In part one, DevOps.com presented Netuitive’s DevOps transformation, which helped the company to automate its product development processes. Now in part two, we take a look at that development process as it stands today.
Netuitive Development & Technical Debt Initiatives
“We are using a Feature Branch Workflow model with Git to isolate our work while we develop and test it,” says Brian Spindler, VP of Engineering, Netuitive. As soon as all teams and team members are in agreement, Netuitive merges the feature with the master branch and deploys it to the internal pre-release staging environment for further testing and verification.
“In the old world, we released software twice a year,” says Spindler. After using the Scrum development process religiously and exclusively to take the software to beta, Netuitive drove the pre-release software through the testing ringer prior to releasing the packaged final product.

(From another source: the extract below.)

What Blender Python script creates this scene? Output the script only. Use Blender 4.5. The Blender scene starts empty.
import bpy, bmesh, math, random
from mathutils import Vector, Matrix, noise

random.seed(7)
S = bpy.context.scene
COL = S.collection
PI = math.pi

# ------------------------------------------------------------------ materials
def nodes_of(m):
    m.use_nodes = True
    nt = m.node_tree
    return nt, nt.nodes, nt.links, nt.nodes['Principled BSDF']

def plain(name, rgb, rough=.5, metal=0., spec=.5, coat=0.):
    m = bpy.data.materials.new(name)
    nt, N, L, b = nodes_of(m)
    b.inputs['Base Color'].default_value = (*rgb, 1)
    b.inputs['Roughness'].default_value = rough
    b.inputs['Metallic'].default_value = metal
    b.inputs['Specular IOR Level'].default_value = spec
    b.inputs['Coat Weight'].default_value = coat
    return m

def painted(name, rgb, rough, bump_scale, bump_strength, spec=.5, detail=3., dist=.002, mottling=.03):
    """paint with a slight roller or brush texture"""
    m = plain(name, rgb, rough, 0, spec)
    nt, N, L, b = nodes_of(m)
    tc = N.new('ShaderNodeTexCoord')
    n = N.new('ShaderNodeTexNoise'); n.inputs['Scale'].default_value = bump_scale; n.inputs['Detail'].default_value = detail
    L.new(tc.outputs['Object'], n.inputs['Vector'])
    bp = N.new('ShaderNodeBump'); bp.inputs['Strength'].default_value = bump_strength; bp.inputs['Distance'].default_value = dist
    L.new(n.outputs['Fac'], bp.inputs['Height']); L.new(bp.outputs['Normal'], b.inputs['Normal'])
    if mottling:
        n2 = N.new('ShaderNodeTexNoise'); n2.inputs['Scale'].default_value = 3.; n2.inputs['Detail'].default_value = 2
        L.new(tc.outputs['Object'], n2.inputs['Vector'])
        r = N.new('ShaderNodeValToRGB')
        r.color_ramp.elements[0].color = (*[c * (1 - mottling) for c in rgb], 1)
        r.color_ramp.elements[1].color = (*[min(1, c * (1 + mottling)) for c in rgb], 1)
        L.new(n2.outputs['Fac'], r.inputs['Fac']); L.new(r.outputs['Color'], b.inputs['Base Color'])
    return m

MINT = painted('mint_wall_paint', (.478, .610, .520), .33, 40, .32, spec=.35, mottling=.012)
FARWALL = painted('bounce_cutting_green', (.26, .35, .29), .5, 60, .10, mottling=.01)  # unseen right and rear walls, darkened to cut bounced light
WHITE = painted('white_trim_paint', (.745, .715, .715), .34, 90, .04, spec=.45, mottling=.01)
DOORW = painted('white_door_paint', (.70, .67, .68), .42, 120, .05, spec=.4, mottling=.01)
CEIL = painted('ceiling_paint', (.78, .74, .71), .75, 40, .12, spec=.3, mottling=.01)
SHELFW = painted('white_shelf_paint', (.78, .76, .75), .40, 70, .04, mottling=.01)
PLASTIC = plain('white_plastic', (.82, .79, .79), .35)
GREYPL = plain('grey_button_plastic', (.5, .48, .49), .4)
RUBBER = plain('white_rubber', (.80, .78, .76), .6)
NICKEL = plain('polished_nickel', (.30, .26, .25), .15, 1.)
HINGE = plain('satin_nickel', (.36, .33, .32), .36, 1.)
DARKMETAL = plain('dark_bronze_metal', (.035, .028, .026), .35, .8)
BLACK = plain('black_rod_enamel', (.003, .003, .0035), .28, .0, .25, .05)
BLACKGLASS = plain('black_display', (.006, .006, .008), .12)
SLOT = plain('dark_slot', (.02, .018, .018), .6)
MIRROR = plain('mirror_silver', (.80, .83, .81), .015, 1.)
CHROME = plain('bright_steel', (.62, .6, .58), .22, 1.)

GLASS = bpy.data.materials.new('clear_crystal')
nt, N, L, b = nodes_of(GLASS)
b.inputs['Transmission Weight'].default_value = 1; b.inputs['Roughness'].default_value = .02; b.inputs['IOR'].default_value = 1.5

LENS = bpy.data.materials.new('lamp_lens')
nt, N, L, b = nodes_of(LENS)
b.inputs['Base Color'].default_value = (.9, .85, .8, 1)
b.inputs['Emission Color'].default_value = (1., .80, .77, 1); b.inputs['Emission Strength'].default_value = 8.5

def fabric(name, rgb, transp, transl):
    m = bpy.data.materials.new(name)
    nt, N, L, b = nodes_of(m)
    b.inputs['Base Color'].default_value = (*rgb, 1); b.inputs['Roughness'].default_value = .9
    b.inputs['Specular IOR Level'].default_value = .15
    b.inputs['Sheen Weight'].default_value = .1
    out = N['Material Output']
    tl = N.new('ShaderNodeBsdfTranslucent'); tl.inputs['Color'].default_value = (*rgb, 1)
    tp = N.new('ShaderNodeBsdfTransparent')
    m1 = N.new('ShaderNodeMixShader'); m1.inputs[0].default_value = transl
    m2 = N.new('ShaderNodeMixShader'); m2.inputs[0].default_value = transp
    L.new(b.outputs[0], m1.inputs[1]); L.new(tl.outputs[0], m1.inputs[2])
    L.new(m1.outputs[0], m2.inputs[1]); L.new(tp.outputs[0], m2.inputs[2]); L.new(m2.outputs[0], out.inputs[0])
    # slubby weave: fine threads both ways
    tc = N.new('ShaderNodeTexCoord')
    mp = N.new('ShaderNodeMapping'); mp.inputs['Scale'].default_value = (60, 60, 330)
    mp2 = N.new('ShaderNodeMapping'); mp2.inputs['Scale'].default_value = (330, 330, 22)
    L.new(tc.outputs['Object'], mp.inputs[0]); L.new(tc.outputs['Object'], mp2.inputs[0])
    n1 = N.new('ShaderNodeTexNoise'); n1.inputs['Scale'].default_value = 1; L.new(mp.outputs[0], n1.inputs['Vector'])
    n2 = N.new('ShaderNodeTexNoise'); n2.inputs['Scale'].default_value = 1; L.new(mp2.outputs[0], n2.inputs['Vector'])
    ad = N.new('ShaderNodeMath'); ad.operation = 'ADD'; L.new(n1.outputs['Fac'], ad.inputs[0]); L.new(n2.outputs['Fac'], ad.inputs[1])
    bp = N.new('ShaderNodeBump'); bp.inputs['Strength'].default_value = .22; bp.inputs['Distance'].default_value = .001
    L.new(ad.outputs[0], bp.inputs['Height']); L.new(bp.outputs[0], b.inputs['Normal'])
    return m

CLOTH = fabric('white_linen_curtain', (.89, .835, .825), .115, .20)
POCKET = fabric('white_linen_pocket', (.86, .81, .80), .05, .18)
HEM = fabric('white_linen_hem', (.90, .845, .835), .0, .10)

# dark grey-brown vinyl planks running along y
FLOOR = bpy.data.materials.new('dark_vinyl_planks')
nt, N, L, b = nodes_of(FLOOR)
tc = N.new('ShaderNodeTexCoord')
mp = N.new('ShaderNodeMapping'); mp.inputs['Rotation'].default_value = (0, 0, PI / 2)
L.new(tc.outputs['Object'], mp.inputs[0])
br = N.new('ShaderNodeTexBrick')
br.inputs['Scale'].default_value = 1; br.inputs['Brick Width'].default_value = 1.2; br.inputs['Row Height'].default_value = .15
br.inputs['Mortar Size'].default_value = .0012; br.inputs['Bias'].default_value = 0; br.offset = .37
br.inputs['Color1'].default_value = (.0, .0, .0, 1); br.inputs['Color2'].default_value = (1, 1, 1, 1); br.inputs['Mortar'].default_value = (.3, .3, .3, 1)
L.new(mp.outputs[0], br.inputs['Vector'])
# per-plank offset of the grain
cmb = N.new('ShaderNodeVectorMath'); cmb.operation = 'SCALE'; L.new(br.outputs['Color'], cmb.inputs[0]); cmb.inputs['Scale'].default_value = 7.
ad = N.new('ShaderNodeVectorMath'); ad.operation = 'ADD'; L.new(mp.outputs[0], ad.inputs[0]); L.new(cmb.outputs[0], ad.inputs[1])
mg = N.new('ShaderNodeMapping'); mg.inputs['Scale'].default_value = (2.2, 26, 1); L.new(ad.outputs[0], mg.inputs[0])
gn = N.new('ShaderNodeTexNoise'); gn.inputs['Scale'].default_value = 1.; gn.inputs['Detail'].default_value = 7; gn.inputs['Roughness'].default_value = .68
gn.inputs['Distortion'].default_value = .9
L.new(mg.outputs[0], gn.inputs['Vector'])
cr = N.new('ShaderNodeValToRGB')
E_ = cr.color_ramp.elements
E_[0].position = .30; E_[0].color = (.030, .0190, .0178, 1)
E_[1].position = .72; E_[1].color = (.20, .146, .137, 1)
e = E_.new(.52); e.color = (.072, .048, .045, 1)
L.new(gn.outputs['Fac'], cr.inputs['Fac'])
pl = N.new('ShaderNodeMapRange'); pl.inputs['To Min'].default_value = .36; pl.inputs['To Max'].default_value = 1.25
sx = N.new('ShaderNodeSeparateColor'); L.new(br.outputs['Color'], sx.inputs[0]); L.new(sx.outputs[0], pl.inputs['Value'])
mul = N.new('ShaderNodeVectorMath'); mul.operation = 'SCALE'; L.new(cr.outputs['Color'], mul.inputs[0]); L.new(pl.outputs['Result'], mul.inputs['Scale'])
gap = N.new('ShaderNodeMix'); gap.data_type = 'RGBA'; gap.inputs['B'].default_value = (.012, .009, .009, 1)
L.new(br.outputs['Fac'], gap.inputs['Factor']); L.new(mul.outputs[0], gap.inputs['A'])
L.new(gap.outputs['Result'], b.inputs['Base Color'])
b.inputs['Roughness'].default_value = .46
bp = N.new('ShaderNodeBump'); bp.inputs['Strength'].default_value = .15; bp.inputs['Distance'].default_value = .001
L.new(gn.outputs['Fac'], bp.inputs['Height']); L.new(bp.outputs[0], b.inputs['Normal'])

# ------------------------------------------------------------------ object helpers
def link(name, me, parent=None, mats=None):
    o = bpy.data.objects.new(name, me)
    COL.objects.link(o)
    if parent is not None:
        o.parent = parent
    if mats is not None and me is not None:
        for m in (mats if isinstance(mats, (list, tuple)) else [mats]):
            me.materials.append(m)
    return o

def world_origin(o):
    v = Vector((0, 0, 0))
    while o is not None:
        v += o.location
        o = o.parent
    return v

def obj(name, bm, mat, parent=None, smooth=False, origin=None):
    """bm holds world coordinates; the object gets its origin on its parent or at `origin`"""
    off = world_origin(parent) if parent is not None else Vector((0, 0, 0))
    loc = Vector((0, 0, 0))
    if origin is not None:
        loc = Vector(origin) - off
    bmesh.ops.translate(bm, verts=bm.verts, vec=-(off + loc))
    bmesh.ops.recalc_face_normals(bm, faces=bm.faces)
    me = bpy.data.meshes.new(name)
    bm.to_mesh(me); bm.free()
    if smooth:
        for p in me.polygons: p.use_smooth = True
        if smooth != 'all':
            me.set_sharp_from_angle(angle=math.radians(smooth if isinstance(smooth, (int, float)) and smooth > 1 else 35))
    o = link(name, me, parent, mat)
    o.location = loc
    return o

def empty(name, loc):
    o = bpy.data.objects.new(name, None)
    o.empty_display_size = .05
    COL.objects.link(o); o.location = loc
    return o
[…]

“Now we release on a weekly basis,” says Spindler. The development team shoulders the unit, integration, and acceptance testing while Netuitive reaches forward to increasingly add features and polish its architecture.
Netuitive is continually bringing the increasing technical debt into the black side of the development ledger, so to speak. Netuitive offers two examples of being technically in the red. The first is in the area of unfinished business. Incomplete or hacked up implementations typically happen when the team is developing outside the core technology stack, is cutting corners for speed, has a poor understanding of the software requirements in a given area, has to rush testing, or does not create complete and appropriate documentation, according to Spindler.
The second example circles library / dependency updates, where falling behind can lead to numerous interrupts and blocks for features / bugs / requests that are at the top of the queue, Spindler explains. “Often times in either of these two sample areas, a theme will emerge and that can be a good indicator that it is time to start paying down the technical debt in that area,” says Spindler.
Netuitive puts that debt under a microscope where through transparency and visibility, it can review the bugs on a regular recurring basis and, as soon as an engineer catches something that is offensive to the software, he can create a ticket in JIRA to put it on the backlog to address, according to Spindler.
“However, it doesn’t always make sense to ticket something if it is not actionable,” says Spindler. In such cases, Netuitive will catch those instances of technical debt in the Technical Roadmap Idea Board that it maintains, which captures three verticals: the development environment, the technical debt, and the architectural / structural vision, according to Spindler. “Any team member can contribute to this Board. To keep everything on it in perspective, we hold retrospectives regularly,” says Spindler.
Changes, Experiences
“It was a positive experience seeing how we handle bug fixes differently after switching to a SaaS model,” says Spindler. Now we understand bugs that we fix very well and we easily duplicate them for isolation and to excise them from the software. That’s because the developer has full access and freedom to debug the same system that he reports on. This eliminates the tedium of setting up systems and testing and repairing for edge case scenarios, according to Spindler.
“We were also positively surprised at how quickly something can go from concept to production,” says Spindler. To make that possible, there is an opportunity cost in that development has to be willing to sacrifice, to try something while risking having to toss something aside. “In the SaaS world, it’s all about trade-offs, fast vs. refactoring, pay off that technical debt or put out feature XYZ. When you have a team like ours, everyone’s time is critical, and we work hard at prioritizing and balancing that,” Spindler says.
To maintain the balance and improve the team’s precision and good judgement over time, Netuitive follows Kaizen, which is a continuous improvement methodology. “As the team grows and changes, so will our priorities and the way we work and build the system. We’ve got to be open to that and willing to embrace it,” says Spindler. Regular retrospectives and transparency help to make that possible.